Difícil tarea ésta de pensar el presente desde la premisa del agotamiento de los potenciales interpretativos de la modernidad para legitimarse y autodescifrarse. Ante la opacidad que nos rodea se puede optar por el aislamiento o por el compromiso. Beaumarchais fundió ambos en una envidiable fórmula personal: Divertirse conspirando y escribiendo, no callarse nunca, dudar a cada paso, y no dar jamás la espalda a la Historia, ‘ni al hacer una reverencia ante la más bella dama’.
Bajo ese cinismo agresivo encontramos paradójicamente esa raíz de humanidad que hermana a los grandes pecadores con los grandes místicos. Mientras que el escepticismo, como la ironía, no es sinónimo de desesperanza, sino de búsqueda, de apuesta por una renovación.

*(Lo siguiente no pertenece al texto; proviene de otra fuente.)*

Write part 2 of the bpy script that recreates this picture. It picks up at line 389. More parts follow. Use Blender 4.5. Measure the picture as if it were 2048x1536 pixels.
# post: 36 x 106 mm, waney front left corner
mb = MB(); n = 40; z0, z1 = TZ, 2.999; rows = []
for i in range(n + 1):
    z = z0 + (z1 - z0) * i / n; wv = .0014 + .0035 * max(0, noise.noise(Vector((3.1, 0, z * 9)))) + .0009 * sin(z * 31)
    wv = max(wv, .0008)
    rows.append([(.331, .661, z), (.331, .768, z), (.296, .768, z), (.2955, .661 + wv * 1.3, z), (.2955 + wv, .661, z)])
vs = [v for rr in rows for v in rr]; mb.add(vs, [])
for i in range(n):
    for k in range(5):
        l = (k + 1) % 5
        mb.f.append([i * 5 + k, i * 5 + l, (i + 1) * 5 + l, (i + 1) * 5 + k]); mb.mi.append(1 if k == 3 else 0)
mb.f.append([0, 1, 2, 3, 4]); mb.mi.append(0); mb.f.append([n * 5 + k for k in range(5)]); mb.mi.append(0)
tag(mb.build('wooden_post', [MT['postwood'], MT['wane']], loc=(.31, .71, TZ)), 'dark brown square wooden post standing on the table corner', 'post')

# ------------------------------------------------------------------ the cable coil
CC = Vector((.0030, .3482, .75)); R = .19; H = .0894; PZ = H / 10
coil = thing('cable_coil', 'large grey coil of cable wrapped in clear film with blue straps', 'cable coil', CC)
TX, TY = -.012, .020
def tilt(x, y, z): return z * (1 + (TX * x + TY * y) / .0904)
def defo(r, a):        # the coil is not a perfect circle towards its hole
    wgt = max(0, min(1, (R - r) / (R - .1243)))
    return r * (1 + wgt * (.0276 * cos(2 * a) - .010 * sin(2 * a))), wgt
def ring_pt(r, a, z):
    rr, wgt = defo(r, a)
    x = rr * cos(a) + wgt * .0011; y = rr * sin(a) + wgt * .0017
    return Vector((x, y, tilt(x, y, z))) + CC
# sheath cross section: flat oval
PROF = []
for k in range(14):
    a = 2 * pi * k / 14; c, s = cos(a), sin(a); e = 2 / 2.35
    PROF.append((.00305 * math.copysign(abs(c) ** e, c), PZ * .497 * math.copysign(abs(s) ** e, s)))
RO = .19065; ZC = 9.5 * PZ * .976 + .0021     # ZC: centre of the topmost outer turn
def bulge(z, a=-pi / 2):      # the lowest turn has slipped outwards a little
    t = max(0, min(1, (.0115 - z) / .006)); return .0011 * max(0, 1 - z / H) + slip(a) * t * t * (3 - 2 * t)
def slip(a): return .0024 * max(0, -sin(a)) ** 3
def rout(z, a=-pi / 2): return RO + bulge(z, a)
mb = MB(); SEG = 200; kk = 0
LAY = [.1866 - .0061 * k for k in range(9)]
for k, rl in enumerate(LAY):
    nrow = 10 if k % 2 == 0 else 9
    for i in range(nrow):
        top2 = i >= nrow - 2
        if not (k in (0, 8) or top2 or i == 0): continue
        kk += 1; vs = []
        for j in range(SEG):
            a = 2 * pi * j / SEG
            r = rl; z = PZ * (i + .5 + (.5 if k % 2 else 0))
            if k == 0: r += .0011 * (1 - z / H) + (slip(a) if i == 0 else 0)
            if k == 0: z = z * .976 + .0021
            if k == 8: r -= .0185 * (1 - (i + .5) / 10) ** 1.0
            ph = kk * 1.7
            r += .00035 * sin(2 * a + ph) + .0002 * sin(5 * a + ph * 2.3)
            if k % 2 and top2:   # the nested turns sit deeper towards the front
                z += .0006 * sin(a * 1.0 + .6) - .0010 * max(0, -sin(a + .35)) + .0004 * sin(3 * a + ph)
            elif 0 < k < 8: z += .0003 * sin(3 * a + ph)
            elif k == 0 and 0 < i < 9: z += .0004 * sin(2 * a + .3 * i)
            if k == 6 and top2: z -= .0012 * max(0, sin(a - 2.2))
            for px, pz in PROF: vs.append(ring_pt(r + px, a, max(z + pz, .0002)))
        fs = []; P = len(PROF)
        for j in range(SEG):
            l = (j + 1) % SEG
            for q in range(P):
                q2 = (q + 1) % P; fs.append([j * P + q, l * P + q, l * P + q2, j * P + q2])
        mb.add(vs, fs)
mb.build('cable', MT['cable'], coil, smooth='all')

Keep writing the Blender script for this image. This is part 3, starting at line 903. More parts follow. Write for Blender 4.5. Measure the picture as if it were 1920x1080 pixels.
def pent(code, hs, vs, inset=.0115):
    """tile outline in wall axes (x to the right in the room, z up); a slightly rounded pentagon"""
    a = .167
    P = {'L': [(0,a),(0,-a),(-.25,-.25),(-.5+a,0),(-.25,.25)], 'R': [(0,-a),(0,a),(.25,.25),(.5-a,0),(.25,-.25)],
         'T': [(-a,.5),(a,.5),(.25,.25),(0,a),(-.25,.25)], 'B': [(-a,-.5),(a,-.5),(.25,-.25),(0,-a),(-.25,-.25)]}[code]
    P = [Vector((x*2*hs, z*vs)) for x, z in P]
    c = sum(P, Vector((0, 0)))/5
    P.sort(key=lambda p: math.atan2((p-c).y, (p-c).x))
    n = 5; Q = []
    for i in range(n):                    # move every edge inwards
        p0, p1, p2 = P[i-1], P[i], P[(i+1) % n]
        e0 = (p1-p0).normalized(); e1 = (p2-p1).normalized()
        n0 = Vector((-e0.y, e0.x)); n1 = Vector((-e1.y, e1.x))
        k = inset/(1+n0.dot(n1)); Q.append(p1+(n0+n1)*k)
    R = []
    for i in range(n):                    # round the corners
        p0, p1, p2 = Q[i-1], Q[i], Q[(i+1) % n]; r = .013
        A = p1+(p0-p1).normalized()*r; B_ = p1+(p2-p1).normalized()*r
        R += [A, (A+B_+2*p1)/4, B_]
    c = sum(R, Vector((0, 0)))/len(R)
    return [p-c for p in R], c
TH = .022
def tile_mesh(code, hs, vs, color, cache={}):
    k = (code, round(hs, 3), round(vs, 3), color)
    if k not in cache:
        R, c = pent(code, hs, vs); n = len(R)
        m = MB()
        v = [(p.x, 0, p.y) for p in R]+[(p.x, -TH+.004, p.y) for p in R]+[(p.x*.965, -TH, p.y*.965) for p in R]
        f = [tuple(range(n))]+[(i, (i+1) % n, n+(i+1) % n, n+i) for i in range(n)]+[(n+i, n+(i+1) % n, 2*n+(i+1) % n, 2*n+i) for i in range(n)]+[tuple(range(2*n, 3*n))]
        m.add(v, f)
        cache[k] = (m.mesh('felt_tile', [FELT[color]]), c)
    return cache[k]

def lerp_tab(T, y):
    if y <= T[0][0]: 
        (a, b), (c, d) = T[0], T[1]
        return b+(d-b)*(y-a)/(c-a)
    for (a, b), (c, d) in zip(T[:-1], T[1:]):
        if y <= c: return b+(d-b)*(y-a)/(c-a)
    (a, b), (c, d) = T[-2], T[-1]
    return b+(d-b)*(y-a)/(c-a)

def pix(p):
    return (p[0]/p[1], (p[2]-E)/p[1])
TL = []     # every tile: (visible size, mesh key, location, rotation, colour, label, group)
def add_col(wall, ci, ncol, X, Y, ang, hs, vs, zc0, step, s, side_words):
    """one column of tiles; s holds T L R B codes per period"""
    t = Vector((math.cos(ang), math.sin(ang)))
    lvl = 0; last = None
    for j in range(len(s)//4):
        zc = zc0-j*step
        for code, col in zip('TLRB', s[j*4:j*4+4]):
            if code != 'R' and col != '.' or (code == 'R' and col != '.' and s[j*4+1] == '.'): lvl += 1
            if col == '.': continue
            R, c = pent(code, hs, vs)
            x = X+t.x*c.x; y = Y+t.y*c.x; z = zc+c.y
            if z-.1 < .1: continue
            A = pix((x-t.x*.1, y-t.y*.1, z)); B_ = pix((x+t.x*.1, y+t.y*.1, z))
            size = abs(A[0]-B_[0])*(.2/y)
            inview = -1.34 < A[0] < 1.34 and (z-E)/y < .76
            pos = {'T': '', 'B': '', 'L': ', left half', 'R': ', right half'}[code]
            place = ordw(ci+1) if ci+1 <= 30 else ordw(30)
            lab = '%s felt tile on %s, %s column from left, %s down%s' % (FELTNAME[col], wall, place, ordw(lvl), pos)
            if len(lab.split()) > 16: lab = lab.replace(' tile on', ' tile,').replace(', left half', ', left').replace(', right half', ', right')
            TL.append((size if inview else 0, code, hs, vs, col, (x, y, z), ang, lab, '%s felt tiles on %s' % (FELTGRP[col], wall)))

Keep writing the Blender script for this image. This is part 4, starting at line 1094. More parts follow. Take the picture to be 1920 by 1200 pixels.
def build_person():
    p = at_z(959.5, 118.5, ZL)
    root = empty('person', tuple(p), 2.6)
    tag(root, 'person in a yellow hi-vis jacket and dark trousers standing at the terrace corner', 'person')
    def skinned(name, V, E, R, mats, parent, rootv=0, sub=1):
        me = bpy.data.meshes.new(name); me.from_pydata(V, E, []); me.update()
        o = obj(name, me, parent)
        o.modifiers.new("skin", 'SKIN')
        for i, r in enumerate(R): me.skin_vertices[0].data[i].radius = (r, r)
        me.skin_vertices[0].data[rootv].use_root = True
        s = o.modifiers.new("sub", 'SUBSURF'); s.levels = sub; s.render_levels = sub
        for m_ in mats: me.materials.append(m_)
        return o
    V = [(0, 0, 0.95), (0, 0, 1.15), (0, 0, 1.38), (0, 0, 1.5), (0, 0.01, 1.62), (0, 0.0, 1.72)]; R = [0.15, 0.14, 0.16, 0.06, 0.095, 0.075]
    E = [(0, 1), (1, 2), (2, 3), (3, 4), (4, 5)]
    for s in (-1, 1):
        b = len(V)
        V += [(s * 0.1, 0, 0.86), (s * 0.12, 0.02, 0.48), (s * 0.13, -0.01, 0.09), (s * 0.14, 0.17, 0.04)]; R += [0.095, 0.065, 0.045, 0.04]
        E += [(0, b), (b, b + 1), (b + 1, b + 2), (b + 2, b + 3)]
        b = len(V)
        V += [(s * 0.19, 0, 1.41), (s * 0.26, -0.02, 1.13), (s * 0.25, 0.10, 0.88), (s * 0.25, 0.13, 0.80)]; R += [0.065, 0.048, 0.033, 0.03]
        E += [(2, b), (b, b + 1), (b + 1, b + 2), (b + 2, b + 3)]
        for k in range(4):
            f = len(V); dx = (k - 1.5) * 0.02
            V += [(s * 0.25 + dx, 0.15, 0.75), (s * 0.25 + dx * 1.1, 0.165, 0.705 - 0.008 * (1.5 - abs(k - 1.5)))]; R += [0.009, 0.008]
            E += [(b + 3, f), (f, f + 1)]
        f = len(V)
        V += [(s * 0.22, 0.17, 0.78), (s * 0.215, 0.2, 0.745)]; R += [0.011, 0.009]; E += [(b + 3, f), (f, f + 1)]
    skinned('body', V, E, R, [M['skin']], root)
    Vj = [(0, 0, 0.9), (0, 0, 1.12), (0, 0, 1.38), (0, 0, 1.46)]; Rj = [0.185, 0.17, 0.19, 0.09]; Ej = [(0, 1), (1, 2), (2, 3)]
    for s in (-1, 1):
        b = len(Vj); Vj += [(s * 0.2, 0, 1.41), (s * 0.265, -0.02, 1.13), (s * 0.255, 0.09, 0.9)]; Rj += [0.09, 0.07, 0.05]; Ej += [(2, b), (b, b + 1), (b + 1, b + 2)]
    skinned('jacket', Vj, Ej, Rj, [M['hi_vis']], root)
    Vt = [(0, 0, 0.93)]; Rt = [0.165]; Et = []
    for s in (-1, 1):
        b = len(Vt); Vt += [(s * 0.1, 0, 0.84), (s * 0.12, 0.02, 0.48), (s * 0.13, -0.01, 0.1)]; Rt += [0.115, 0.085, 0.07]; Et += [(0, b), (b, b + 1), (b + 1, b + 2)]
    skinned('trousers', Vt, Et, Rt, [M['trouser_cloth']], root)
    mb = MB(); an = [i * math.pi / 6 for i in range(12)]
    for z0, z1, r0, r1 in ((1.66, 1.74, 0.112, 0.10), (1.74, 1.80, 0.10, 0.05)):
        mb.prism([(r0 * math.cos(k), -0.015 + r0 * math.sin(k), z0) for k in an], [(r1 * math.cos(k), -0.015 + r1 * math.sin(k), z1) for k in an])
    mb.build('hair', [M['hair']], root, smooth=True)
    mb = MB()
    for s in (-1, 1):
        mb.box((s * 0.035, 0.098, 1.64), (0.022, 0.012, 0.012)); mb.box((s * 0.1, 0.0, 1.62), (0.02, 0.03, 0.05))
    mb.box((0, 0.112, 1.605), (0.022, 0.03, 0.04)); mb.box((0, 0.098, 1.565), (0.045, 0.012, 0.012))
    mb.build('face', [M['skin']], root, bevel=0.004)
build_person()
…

La crisis de la democracia es esencialmente una crisis moral, una decadencia de todos los valores semejante al dépaysement absoluto que vivió Beaumarchais. Con su regreso, nos recuerda la perentoriedad de cambiar de rumbo para salir del malentendido: frente a la probada ineficacia del discurso ortodoxo, el metadiscurso heterodoxo, caiga quien caiga. Frente a la decadencia de los poderes fácticos, el contrapoder moral. Frente a la hipocresía de lo políticamente correcto, el diletante rebelde que no se cansa de pensar y de alzar su voz contra su propia tribu. Y en suma, frente a la entropía colectiva que nos negamos a ver aún teniéndola delante de los ojos, la utopía individual hasta sus últimas consecuencias.
Recuperar a Beaumarchais -aun teñido con sus inevitables irisaciones poéticas-, no implica añorar el pasado sino ensanchar el horizonte de nuestro presente. Pues su larga sombra proyecta una intensa alternativa, con mucho de provocación y desmesura, pero también con una virtud esencial. En este tiempo nuestro tan semejante al suyo, que fue el de las amistades francamente peligrosas, no hay modernidad posible si no comienza por llamar a las cosas por su nombre.